Vom Mittelalter bis in die Zeit des Barocks steigerte sich der Vanitas-Gedanke und die damit verbundene Demut der Menschen zu seinem vorzeitigen Höhepunkt. Gleichzeitig erfährt das Vanitas-Stillleben als eigenständige Untergattung des Stilllebens seine Hochkonjunktur.
Die religiös symbolbeladen Stillleben gaben den Menschen dieser Zeit den benötigten Halt in schwierigen und unsicheren Zeiten.
Um nicht alle Gegenstände und ihre symbolische Bedeutung aufzählen zu müssen, wird ein Überblick der verschiedenen Symbole mit Beispielen gegeben.
Die dargestellten Gegenstände lassen sich in drei Gruppen einteilen. Es handelt sich zum einen, um Attribute aus irdischen Fähigkeiten oder Tätigkeiten, wie Musikinstrumente, Bücher, wissenschaftliche Instrumente, Insignien und Waffen. Zum anderen kommen sehr häufig Sinnbilder für die Vorstellung der Flüchtigkeit allen menschlichen Lebens vor, wie beispielsweise Uhren, Blumen, Totenschädel, erloschene Kerzen und Seifenblasen. Beide Gegenstandsbereiche können gemeinsam in Bildern auftreten. Zudem gibt es in Stillleben auch Symbole der Erlösung und Auferstehung, wie das Efeu oder Kornähren.
Mit neuen Erkenntnissen in Wissenschaften, wie Medizin und Astronomie im 18. Jahrhundert beginnt sich die Einstellung zum Tod zu ändern und das Motiv des Totenschädels beispielsweise wird immer häufiger mit den medizinischen Wissenschaften in Verbindung gebracht.
Zudem verliert das Stillleben seinen religiösen Hindergrund. Der Glaube des Gelingens tritt vor die Angst des Scheiterns. Die Menschen glauben an den Erfolg im Diesseits, auch beschleunigt durch die Aufwertung des Geldes, die angesprochenen neuen Wissenschaften und die bürgerlichen Umwälzungen, die vielen Bürgern die Türen zur Wirtschaft öffneten und Wohlstand brachten.

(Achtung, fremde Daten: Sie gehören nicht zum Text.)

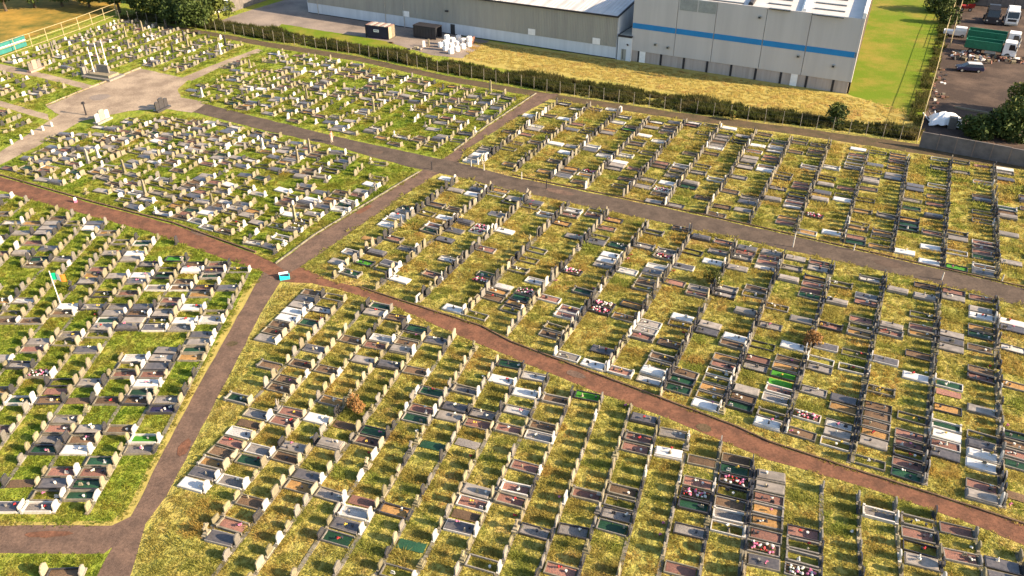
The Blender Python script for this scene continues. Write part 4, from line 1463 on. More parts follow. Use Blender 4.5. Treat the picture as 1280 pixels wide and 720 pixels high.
for i in range(4):
    p, q = d * (i / 4) + nn * .2, d * ((i + 1) / 4) + nn * .2 - d.normalized() * .06
    e = nn * .06
    m = MB()
    for lo, hi, mt in ((0.3, 1.3, 0), (1.36, 1.55, 1), (1.6, 2.4, 0)):
        m.add([(p.x, p.y, lo), (q.x, q.y, lo), (q.x, q.y, hi), (p.x, p.y, hi), (p.x + e.x, p.y + e.y, lo), (q.x + e.x, q.y + e.y, lo), (q.x + e.x, q.y + e.y, hi), (p.x + e.x, p.y + e.y, hi)],
              [(0, 1, 2, 3), (7, 6, 5, 4), (3, 2, 6, 7), (0, 3, 7, 4), (1, 5, 6, 2)], mt)
    m.build('sheet_panel', ['teal_sheet', 'band_white'], ts)
mp = at(147, 19)
mt_ = thing('pole', 'thin yellow mast with a crossbar at the railing end', 'mast', (mp.x, mp.y, 0))
MB().tube((0, 0, 0), (0, 0, 5.2), .09, .06).build('mast', 'steel_yellow', mt_)
MB().tube((-1.2, 0, 2.8), (1.6, .4, 3.3), .06).build('crossbar', 'steel_yellow', mt_)

# three tall poles on a stone memorial
mo = at(129, 96)
mm = thing('memorial', 'stone memorial platform under three flagless poles', 'memorial', (mo.x, mo.y, 0), R(-21))
MB().box(-3.2, -1.8, 0, 3.2, 1.8, .3, inset=.03).build('step', 'stone_grey', mm)
MB().box(-2.4, -1.1, .3, 2.4, 1.3, .7, inset=.03).build('platform', 'stone_cream', mm)
MB().box(-1.3, 0.2, .7, 1.3, .5, 2.0, inset=.02).build('tablet', 'stone_grey', mm)
MB().box(-3.9, -0.9, .0, -3.3, .1, 1.5, inset=.02).build('side_tablet', 'stone_grey', mm)
for i, (px, py) in enumerate(((119, 95), (127, 89), (135, 86))):
    g = at(px, py)
    t = thing('flagpole', f"{('nearest', 'middle', 'farthest')[i].replace('nearest', 'lowest standing').replace('farthest', 'uppermost standing')} of three bare white poles at the memorial", 'flagpole', (g.x, g.y, 0), 0, 'bare poles at the memorial')
    MB().tube((0, 0, 0), (0, 0, 5.0), .10, .055, 8).build('pole', 'paint_white', t)
    MB().box(-.3, -.3, 0, .3, .3, .35, inset=.03).build('foot', 'stone_grey', t)

# tricolour on its pole
fp = at(79, 389)
ft = thing('flag', 'green, white and orange flag flying from a white pole among graves', 'flag', (fp.x, fp.y, 0))
MB().tube((0, 0, 0), (0, 0, 4.6), .05, .035, 8).build('pole', 'paint_white', ft)
FS = .8
for i, c in enumerate(('flag_green', 'flag_white', 'flag_orange')):
    m = MB()
    nx, nz = 5, 4
    v = []
    for j in range(nz + 1):
        for q in range(nx + 1):
            u = (i + q / nx) * 0.56 * FS
            v.append((0.05 + u * 0.95, .10 * math.sin(u * 5.0) * min(1, u * 2), 4.35 - j / nz * 0.95 * FS - u * 0.10 + .04 * math.sin(u * 4)))
    f = [(j * (nx + 1) + q, j * (nx + 1) + q + 1, (j + 1) * (nx + 1) + q + 1, (j + 1) * (nx + 1) + q) for j in range(nz) for q in range(nx)]
    m.add(v, f)
    m.build('cloth_band', c, ft, smooth=True)

# turquoise grit bin on the junction
gp = at(356, 348)
gb_ = thing('grit_bin', 'turquoise bin with a raised white lid at the path junction', 'bin', (gp.x, gp.y, 0), R(18))
gb_.scale = (.82, .9, .75)
m = MB()
m.prism([(-.36, .0), (.36, 0), (.36, .5), (-.36, .34)], -.62, .62)
m.build('body', 'paint_turquoise', gb_, bevel=.02)
MB().add([(-.52, .02, .432), (.55, -.2, .385), (.55, .3, .493), (-.52, .3, .493)], [(0, 1, 2, 3)]).build('inside_shade', 'paint_navy', gb_)  # flat sheet, the shade inside the bin put into its navy
m = MB()
m.box(-.66, .36, .50, .5, .42, .78, bottom=True)
m.build('lid', 'paint_white', gb_)

# small posts along the road
for i, (px, py, h) in enumerate(((991, 309, 1.9), (861, 290, 1.1), (652, 224, 1.0), (605, 213, 0.9), (1067, 313, 0.8), (1177, 350, 0.9), (540, 212, 1.1), (1252, 352, 0.8), (683, 236, 1.2), (589, 208, .9))):
    g = at(px, py)
    nm = ("tall pale marker post beside the grey road by a kerbed grave", "pale post at the downhill edge of the grey road", "short white post under the crossing side of the road", "short white post close to the crossing of road and lanes",
          "short pale post above the grey road near white slabs", "leaning pale post at the downhill road edge", "dark bollard at the mouth of the middle lane", "low pale post near the far end of the grey road", "dark post below the grey road by grass plots", "pale post nearest the crossing on the uphill side")[i]
    t = thing('marker_post', nm, 'post', (g.x, g.y, 0), 0)
    dark = i in (6, 8)
    MB().tube((0, 0, 0), (0, 0, h), .07, .06, 8).build('shaft', 'trim_dark' if dark else 'stone_white', t)
    MB().tube((0, 0, h), (0, 0, h + .06), .085, .05, 8).build('cap', 'trim_dark' if dark else 'stone_cream', t)
for i, (px, py) in enumerate(((65, 158), (54, 163), (41, 168), (27, 174), (15, 180))):
    g = at(px, py)
    t = thing('marker_post', f"squat white bollard, {ordinal(i + 1)} below the car park along the pale road", 'post', (g.x, g.y, 0), 0, 'squat white bollards along the pale road')
    MB().tube((0, 0, 0), (0, 0, .6), .2, .18, 8).build('shaft', 'stone_white', t)
    MB().tube((0, 0, .6), (0, 0, .72), .18, .08, 8).build('cap', 'stone_white', t)
for px, py, m1, m2, lab in ((129, 152, 'stone_grey', 'stone_white', 'large grey and white family memorial at the car park edge'), (203, 137, 'stone_black', 'stone_black', 'large black family memorial at the car park edge'),
                            (45, 88, 'stone_rose', 'stone_grey', 'large rose granite memorial at the end of the pale path')):
    g = at(px, py)
    t = thing('family_memorial', lab, 'memorial', (g.x, g.y, 0), R(-20))
    MB().box(-.5, -1.5, 0, .5, 1.5, .3, inset=.02).build('base', m1, t)
    for y, w, h in ((-.95, .8, 1.25), (0, 1.0, 1.6), (.95, .8, 1.25)):
        MB().prism([(q[0] + y, q[1] + .3) for q in profile('arched', w, h)], -.09, .09).build('tablet', m2 if y else m1, t)
lp = at(108, 144)
t = thing('marker_post', 'black post at the lower corner of the car park', 'post', (lp.x, lp.y, 0))
MB().tube((0, 0, 0), (0, 0, 1.8), .12, .1, 8).build('shaft', 'trim_dark', t)
MB().box(-.2, -.2, 1.8, .2, .2, 2.1, inset=.04).build('cap', 'trim_dark', t)


# ------------------------------------------------------------------ yard things behind the fence
def placed(name, label, cat, a, b):
    A, B_ = at(*a), at(*b)
    rz, L = ground_rz(A, B_)
    c = (A + B_) / 2
    return thing(name, label, cat, (c.x, c.y, 0), rz), L


t, L = placed('storage_container', 'navy storage container with white plate and pale end in the yard', 'container', (458, 46.5), (486, 50))
W_, H_ = 2.5, 2.5
m = MB()
for i in range(18):        # corrugated long side
    x = -L / 2 + .12 + (L - .24) * i / 18
    q = (L - .24) / 18
    m.add([(x, 0, .15), (x + q * .4, 0, .15), (x + q * .5, .05, .15), (x + q * .9, .05, .15), (x + q, 0, .15), (x, 0, H_ - .1), (x + q * .4, 0, H_ - .1), (x + q * .5, .05, H_ - .1), (x + q * .9, .05, H_ - .1), (x + q, 0, H_ - .1)],
          [(0, 1, 6, 5), (1, 2, 7, 6), (2, 3, 8, 7), (3, 4, 9, 8)])
m.build('side_wall', 'paint_navy', t)
MB().box(-L / 2, .06, .12, L / 2 - .02, W_, H_ - .1).build('body', 'paint_navy', t)
for i in range(7):
    x = -L / 2 + L * i / 7
    MB().box(x + .02, -.02, H_ - .1, x + L / 7 - .02, W_, H_ + (.02 if i % 2 else -.03)).build('roof_panel', 'steel_pale' if i % 2 else 'stone_rose', t)
for y0, y1 in ((.03, W_ / 2 - .02), (W_ / 2 + .02, W_ - .03)):
    d_ = MB().box(L / 2 - .018, y0, .15, L / 2 + .05, y1, H_ - .12).build('door', 'stone_cream', t)  # sunlit end: the light on it is put into the cream colour
    MB().tube((L / 2 + .08, (y0 + y1) / 2, .3), (L / 2 + .08, (y0 + y1) / 2, H_ - .3), .03, n=5).build('lock_bar', 'steel_pale', d_)
pt = MB().box(-.75, -.05, 1.25, .45, -.012, 1.75, bottom=True).build('plate', 'paint_white', t)
for q in range(4):
    MB().box(-.6 + q * .25, -.065, 1.42, -.45 + q * .25, -.052, 1.6, bottom=True).build('plate_mark', 'paint_navy', pt)
for sx in (-1, 1):
    for sy in (0, 1):
        MB().box(sx * L / 2 - .08, sy * W_ - .06, 0, sx * L / 2 + .06, sy * W_ + .06, H_ + .04).build('corner_post', 'paint_blackish', t)

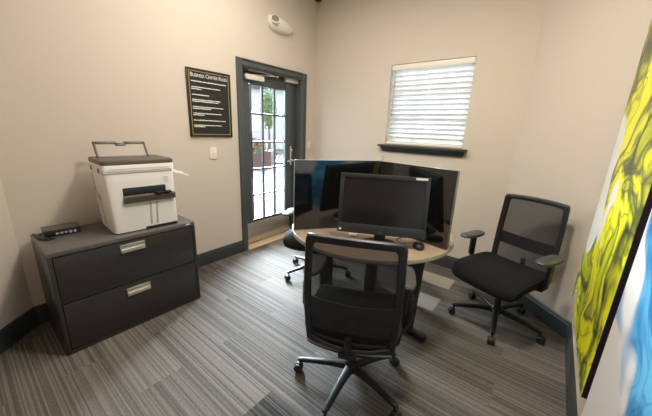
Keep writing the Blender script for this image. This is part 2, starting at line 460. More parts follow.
# handle set
bm = bm_new(); add_box(bm, (LX + .003, -.376 - dy, 1.10), (.006, .055, .26), bevel=.002)
hp = obj('lock_plate', bm, CHROME, d)
bm = bm_new()
add_lathe(bm, [(.018, 0), (.018, .02), (.012, .022), (.012, .055)], (LX + .006, -.376 - dy, 1.04), 16, Matrix.Rotation(pi / 2, 3, 'Y'))
add_tube(bm, [(LX + .06, -.372 - dy, 1.04), (LX + .062, -.43 - dy, 1.04), (LX + .058, -.495 - dy, 1.037)], [.011, .010, .008], 10)
add_lathe(bm, [(.016, 0), (.016, .014), (.008, .018)], (LX + .006, -.376 - dy, 1.175), 16, Matrix.Rotation(pi / 2, 3, 'Y'))
obj('lever_handle', bm, CHROME, hp)
# round decal on the glass
bm = bm_new()
def ring(bm, c, r0, r1, x0, x1, k=28):
    L = []
    for r, x in ((r0, x0), (r1, x0), (r1, x1), (r0, x1)):
        L.append([(x, c[0] + r * cos(2 * pi * i / k), c[1] + r * sin(2 * pi * i / k)) for i in range(k)])
    L.append(L[0]); loft(bm, L, cap=False)
dc = (-.622 - dy, 1.135)
ring(bm, dc, .052, .068, LX - .019, LX - .0175)
add_box(bm, (LX - .0182, dc[0], dc[1]), (.0015, .075, .016)); add_box(bm, (LX - .0182, dc[0] - .006, dc[1] + .004), (.0015, .016, .078))
dcl = obj('glass_decal', bm, PGREY, leaf, smooth=0); dcl['label'] = 'round pale sticker on the glass'  # white sticker, its backlit shade is put into the grey colour

# ------------------------------------------------------------------ window
w = struct_empty('window_1', 'small window with white blind and charcoal sill', 'window', ((WX0 + WX1) / 2, 0, WZ0))
wh, ww = WZ1 - WZ0, (WX1 - WX0) / 2
bm = bm_new(); fy = .092
for s in (-1, 1): add_box(bm, (s * (ww - .025), fy, wh / 2), (.05, .045, wh), bevel=.004)
for z in (.025, wh - .025): add_box(bm, (0, fy, z), (2 * ww - .1, .045, .05), bevel=.004)
obj('window_frame', bm, WFRAME, w)
bm = bm_new()
for i in (1, 2): add_box(bm, (-ww + 2 * ww * i / 3, fy - .018, wh / 2), (.024, .024, wh - .1))
for i in (1, 2): add_box(bm, (0, fy - .018, wh * i / 3), (2 * ww - .1, .023, .024))
obj('window_muntin', bm, WFRAME, w)
bm = bm_new(); add_box(bm, (0, fy, wh / 2), (2 * ww - .1, .006, wh - .1)); obj('window_glass', bm, GLASS, w, smooth=0)
bm = bm_new()                                        # stool with a shaped apron, wider at the top
s0, s1 = 1.058 - (WX0 + WX1) / 2, 2.050 - (WX0 + WX1) / 2
add_prism(bm, [(s0, -.004), (s1, -.004), (s1, -.026), (s0, -.026)], -.075, .0, 'y')
add_prism(bm, [(s0 + .012, -.026), (s1 - .012, -.026), (s1 - .045, -.085), (s0 + .045, -.085)], -.040, -.0005, 'y')
add_box(bm, (0, .05, -.012), (2 * ww, .12, .018))
for v in bm.verts:                                   # apron slopes back to the wall
    if v.co.z < -.08 and v.co.y < -.02: v.co.y = -.018
sl = obj('window_sill', bm, TRIM, w); sl['label'] = 'charcoal sill with shaped apron'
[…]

Ein weiteres Indiz dafür ist die Aufwertung der Musik, die zuvor als nichtig und kurzweilig angesehen wurde, plötzlich zum Symbol der Beständigkeit wird. Auch das Musikinstrument, ehemals der Gesangsstimme untergeordnet, ist nicht länger ein Ersatz der Stimme, sondern ein eigenständiger Klang. Zudem wird das Lesen nicht länger als sinnloser Zeitvertreib gesehen, sondern durch die Wissenschaften mit dem Gelingen und Fortschritt verbunden.